* _TASK INSTRUCTIONS_:
Reproduce all of the data exactly, with no line skipped.

-- start of SOURCE DATA --

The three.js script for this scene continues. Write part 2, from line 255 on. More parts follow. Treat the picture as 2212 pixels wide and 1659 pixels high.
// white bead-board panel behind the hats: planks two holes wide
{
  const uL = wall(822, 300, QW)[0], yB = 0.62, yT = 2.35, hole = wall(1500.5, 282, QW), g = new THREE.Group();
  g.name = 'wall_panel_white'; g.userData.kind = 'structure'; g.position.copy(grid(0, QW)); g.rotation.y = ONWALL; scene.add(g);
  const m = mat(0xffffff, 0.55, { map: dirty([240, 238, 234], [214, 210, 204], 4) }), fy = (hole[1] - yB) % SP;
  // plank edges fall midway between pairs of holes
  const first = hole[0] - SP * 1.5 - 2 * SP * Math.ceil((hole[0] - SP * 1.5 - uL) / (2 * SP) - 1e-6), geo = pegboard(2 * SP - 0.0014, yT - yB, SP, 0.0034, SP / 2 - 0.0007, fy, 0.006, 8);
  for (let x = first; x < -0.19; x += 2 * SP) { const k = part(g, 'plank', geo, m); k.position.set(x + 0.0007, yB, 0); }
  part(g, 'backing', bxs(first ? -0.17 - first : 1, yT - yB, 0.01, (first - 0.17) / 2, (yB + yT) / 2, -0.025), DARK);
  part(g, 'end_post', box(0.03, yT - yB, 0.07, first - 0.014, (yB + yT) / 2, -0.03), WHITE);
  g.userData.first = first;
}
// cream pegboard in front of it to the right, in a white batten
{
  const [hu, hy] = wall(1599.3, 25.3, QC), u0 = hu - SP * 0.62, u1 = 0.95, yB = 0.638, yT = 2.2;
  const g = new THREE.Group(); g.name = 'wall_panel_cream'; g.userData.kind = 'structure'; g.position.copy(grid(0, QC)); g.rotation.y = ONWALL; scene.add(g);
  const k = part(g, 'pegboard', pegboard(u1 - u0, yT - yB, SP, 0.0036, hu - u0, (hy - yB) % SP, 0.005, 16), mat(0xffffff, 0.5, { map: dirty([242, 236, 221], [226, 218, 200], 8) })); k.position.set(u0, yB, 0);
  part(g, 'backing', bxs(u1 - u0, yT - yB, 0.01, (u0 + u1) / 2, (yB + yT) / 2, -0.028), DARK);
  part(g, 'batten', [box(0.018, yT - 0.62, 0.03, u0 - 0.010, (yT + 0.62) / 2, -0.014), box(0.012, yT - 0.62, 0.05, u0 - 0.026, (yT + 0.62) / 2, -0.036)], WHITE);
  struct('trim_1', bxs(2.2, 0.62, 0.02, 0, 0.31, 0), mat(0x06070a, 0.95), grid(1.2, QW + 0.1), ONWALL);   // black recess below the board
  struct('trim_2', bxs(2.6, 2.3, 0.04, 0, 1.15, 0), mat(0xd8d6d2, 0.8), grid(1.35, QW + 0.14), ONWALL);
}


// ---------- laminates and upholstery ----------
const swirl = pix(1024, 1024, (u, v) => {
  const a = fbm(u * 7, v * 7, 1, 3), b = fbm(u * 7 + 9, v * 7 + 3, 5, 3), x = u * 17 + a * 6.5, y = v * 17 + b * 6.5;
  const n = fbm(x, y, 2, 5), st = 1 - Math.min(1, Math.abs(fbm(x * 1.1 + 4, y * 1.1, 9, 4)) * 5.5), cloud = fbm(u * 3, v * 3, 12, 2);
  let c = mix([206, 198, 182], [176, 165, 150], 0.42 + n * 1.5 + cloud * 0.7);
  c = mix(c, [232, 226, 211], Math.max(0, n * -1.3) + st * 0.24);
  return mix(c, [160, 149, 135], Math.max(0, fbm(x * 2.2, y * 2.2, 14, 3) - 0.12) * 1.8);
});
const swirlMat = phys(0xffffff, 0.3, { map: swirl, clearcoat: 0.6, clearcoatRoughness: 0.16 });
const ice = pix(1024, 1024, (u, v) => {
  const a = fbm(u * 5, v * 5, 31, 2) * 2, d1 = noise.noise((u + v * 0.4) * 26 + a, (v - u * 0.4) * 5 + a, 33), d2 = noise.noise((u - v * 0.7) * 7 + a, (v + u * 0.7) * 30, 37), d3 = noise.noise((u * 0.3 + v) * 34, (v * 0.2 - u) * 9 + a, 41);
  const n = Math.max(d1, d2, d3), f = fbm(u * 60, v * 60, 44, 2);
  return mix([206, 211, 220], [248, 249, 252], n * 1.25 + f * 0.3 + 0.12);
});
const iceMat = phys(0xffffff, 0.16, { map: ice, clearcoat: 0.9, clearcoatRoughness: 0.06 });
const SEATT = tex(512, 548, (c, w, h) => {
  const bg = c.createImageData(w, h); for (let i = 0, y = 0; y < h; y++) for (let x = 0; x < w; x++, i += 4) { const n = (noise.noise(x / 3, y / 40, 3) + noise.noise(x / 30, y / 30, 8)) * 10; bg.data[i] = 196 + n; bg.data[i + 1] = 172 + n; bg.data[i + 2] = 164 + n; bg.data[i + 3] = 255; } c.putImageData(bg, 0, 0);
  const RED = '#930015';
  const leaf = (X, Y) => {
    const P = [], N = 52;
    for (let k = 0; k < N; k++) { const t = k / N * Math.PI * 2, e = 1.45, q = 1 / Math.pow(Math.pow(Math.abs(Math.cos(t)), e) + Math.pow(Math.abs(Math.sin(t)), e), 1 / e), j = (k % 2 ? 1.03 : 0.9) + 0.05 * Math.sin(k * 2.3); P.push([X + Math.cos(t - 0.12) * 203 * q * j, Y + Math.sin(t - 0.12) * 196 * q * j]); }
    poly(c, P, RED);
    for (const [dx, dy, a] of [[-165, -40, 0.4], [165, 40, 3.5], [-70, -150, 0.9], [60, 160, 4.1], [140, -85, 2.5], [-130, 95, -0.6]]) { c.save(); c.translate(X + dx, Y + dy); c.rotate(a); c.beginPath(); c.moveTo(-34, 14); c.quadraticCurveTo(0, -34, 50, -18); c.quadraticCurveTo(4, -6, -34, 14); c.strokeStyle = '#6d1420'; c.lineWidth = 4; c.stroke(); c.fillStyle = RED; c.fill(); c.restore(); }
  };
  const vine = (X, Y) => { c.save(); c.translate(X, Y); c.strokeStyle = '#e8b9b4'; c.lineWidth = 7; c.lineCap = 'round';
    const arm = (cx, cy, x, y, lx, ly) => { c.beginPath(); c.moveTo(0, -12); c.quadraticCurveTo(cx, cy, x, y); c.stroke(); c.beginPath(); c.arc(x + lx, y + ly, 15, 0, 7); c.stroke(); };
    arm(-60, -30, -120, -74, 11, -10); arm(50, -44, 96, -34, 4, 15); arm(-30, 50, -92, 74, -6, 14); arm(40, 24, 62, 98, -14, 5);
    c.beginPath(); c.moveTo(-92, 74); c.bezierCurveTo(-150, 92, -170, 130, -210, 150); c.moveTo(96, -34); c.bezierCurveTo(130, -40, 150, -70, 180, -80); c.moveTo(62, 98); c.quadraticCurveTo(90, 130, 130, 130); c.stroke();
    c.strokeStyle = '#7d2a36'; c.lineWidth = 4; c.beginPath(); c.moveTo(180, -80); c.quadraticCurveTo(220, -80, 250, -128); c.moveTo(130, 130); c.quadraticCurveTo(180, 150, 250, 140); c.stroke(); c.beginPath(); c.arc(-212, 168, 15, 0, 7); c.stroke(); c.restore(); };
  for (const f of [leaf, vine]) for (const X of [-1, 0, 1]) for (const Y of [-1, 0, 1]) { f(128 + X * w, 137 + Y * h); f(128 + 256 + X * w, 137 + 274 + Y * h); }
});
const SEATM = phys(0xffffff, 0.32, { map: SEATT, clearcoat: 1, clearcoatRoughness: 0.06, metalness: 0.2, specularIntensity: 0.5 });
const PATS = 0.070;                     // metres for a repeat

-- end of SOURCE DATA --

* _CORRECT ANSWER_:
The three.js script for this scene continues. Write part 2, from line 255 on. More parts follow. Treat the picture as 2212 pixels wide and 1659 pixels high.
// white bead-board panel behind the hats: planks two holes wide
{
  const uL = wall(822, 300, QW)[0], yB = 0.62, yT = 2.35, hole = wall(1500.5, 282, QW), g = new THREE.Group();
  g.name = 'wall_panel_white'; g.userData.kind = 'structure'; g.position.copy(grid(0, QW)); g.rotation.y = ONWALL; scene.add(g);
  const m = mat(0xffffff, 0.55, { map: dirty([240, 238, 234], [214, 210, 204], 4) }), fy = (hole[1] - yB) % SP;
  // plank edges fall midway between pairs of holes
  const first = hole[0] - SP * 1.5 - 2 * SP * Math.ceil((hole[0] - SP * 1.5 - uL) / (2 * SP) - 1e-6), geo = pegboard(2 * SP - 0.0014, yT - yB, SP, 0.0034, SP / 2 - 0.0007, fy, 0.006, 8);
  for (let x = first; x < -0.19; x += 2 * SP) { const k = part(g, 'plank', geo, m); k.position.set(x + 0.0007, yB, 0); }
  part(g, 'backing', bxs(first ? -0.17 - first : 1, yT - yB, 0.01, (first - 0.17) / 2, (yB + yT) / 2, -0.025), DARK);
  part(g, 'end_post', box(0.03, yT - yB, 0.07, first - 0.014, (yB + yT) / 2, -0.03), WHITE);
  g.userData.first = first;
}
// cream pegboard in front of it to the right, in a white batten
{
  const [hu, hy] = wall(1599.3, 25.3, QC), u0 = hu - SP * 0.62, u1 = 0.95, yB = 0.638, yT = 2.2;
  const g = new THREE.Group(); g.name = 'wall_panel_cream'; g.userData.kind = 'structure'; g.position.copy(grid(0, QC)); g.rotation.y = ONWALL; scene.add(g);
  const k = part(g, 'pegboard', pegboard(u1 - u0, yT - yB, SP, 0.0036, hu - u0, (hy - yB) % SP, 0.005, 16), mat(0xffffff, 0.5, { map: dirty([242, 236, 221], [226, 218, 200], 8) })); k.position.set(u0, yB, 0);
  part(g, 'backing', bxs(u1 - u0, yT - yB, 0.01, (u0 + u1) / 2, (yB + yT) / 2, -0.028), DARK);
  part(g, 'batten', [box(0.018, yT - 0.62, 0.03, u0 - 0.010, (yT + 0.62) / 2, -0.014), box(0.012, yT - 0.62, 0.05, u0 - 0.026, (yT + 0.62) / 2, -0.036)], WHITE);
  struct('trim_1', bxs(2.2, 0.62, 0.02, 0, 0.31, 0), mat(0x06070a, 0.95), grid(1.2, QW + 0.1), ONWALL);   // black recess below the board
  struct('trim_2', bxs(2.6, 2.3, 0.04, 0, 1.15, 0), mat(0xd8d6d2, 0.8), grid(1.35, QW + 0.14), ONWALL);
}


// ---------- laminates and upholstery ----------
const swirl = pix(1024, 1024, (u, v) => {
  const a = fbm(u * 7, v * 7, 1, 3), b = fbm(u * 7 + 9, v * 7 + 3, 5, 3), x = u * 17 + a * 6.5, y = v * 17 + b * 6.5;
  const n = fbm(x, y, 2, 5), st = 1 - Math.min(1, Math.abs(fbm(x * 1.1 + 4, y * 1.1, 9, 4)) * 5.5), cloud = fbm(u * 3, v * 3, 12, 2);
  let c = mix([206, 198, 182], [176, 165, 150], 0.42 + n * 1.5 + cloud * 0.7);
  c = mix(c, [232, 226, 211], Math.max(0, n * -1.3) + st * 0.24);
  return mix(c, [160, 149, 135], Math.max(0, fbm(x * 2.2, y * 2.2, 14, 3) - 0.12) * 1.8);
});
const swirlMat = phys(0xffffff, 0.3, { map: swirl, clearcoat: 0.6, clearcoatRoughness: 0.16 });
const ice = pix(1024, 1024, (u, v) => {
  const a = fbm(u * 5, v * 5, 31, 2) * 2, d1 = noise.noise((u + v * 0.4) * 26 + a, (v - u * 0.4) * 5 + a, 33), d2 = noise.noise((u - v * 0.7) * 7 + a, (v + u * 0.7) * 30, 37), d3 = noise.noise((u * 0.3 + v) * 34, (v * 0.2 - u) * 9 + a, 41);
  const n = Math.max(d1, d2, d3), f = fbm(u * 60, v * 60, 44, 2);
  return mix([206, 211, 220], [248, 249, 252], n * 1.25 + f * 0.3 + 0.12);
});
const iceMat = phys(0xffffff, 0.16, { map: ice, clearcoat: 0.9, clearcoatRoughness: 0.06 });
const SEATT = tex(512, 548, (c, w, h) => {
  const bg = c.createImageData(w, h); for (let i = 0, y = 0; y < h; y++) for (let x = 0; x < w; x++, i += 4) { const n = (noise.noise(x / 3, y / 40, 3) + noise.noise(x / 30, y / 30, 8)) * 10; bg.data[i] = 196 + n; bg.data[i + 1] = 172 + n; bg.data[i + 2] = 164 + n; bg.data[i + 3] = 255; } c.putImageData(bg, 0, 0);
  const RED = '#930015';
  const leaf = (X, Y) => {
    const P = [], N = 52;
    for (let k = 0; k < N; k++) { const t = k / N * Math.PI * 2, e = 1.45, q = 1 / Math.pow(Math.pow(Math.abs(Math.cos(t)), e) + Math.pow(Math.abs(Math.sin(t)), e), 1 / e), j = (k % 2 ? 1.03 : 0.9) + 0.05 * Math.sin(k * 2.3); P.push([X + Math.cos(t - 0.12) * 203 * q * j, Y + Math.sin(t - 0.12) * 196 * q * j]); }
    poly(c, P, RED);
    for (const [dx, dy, a] of [[-165, -40, 0.4], [165, 40, 3.5], [-70, -150, 0.9], [60, 160, 4.1], [140, -85, 2.5], [-130, 95, -0.6]]) { c.save(); c.translate(X + dx, Y + dy); c.rotate(a); c.beginPath(); c.moveTo(-34, 14); c.quadraticCurveTo(0, -34, 50, -18); c.quadraticCurveTo(4, -6, -34, 14); c.strokeStyle = '#6d1420'; c.lineWidth = 4; c.stroke(); c.fillStyle = RED; c.fill(); c.restore(); }
  };
  const vine = (X, Y) => { c.save(); c.translate(X, Y); c.strokeStyle = '#e8b9b4'; c.lineWidth = 7; c.lineCap = 'round';
    const arm = (cx, cy, x, y, lx, ly) => { c.beginPath(); c.moveTo(0, -12); c.quadraticCurveTo(cx, cy, x, y); c.stroke(); c.beginPath(); c.arc(x + lx, y + ly, 15, 0, 7); c.stroke(); };
    arm(-60, -30, -120, -74, 11, -10); arm(50, -44, 96, -34, 4, 15); arm(-30, 50, -92, 74, -6, 14); arm(40, 24, 62, 98, -14, 5);
    c.beginPath(); c.moveTo(-92, 74); c.bezierCurveTo(-150, 92, -170, 130, -210, 150); c.moveTo(96, -34); c.bezierCurveTo(130, -40, 150, -70, 180, -80); c.moveTo(62, 98); c.quadraticCurveTo(90, 130, 130, 130); c.stroke();
    c.strokeStyle = '#7d2a36'; c.lineWidth = 4; c.beginPath(); c.moveTo(180, -80); c.quadraticCurveTo(220, -80, 250, -128); c.moveTo(130, 130); c.quadraticCurveTo(180, 150, 250, 140); c.stroke(); c.beginPath(); c.arc(-212, 168, 15, 0, 7); c.stroke(); c.restore(); };
  for (const f of [leaf, vine]) for (const X of [-1, 0, 1]) for (const Y of [-1, 0, 1]) { f(128 + X * w, 137 + Y * h); f(128 + 256 + X * w, 137 + 274 + Y * h); }
});
const SEATM = phys(0xffffff, 0.32, { map: SEATT, clearcoat: 1, clearcoatRoughness: 0.06, metalness: 0.2, specularIntensity: 0.5 });
const PATS = 0.070;                     // metres for a repeat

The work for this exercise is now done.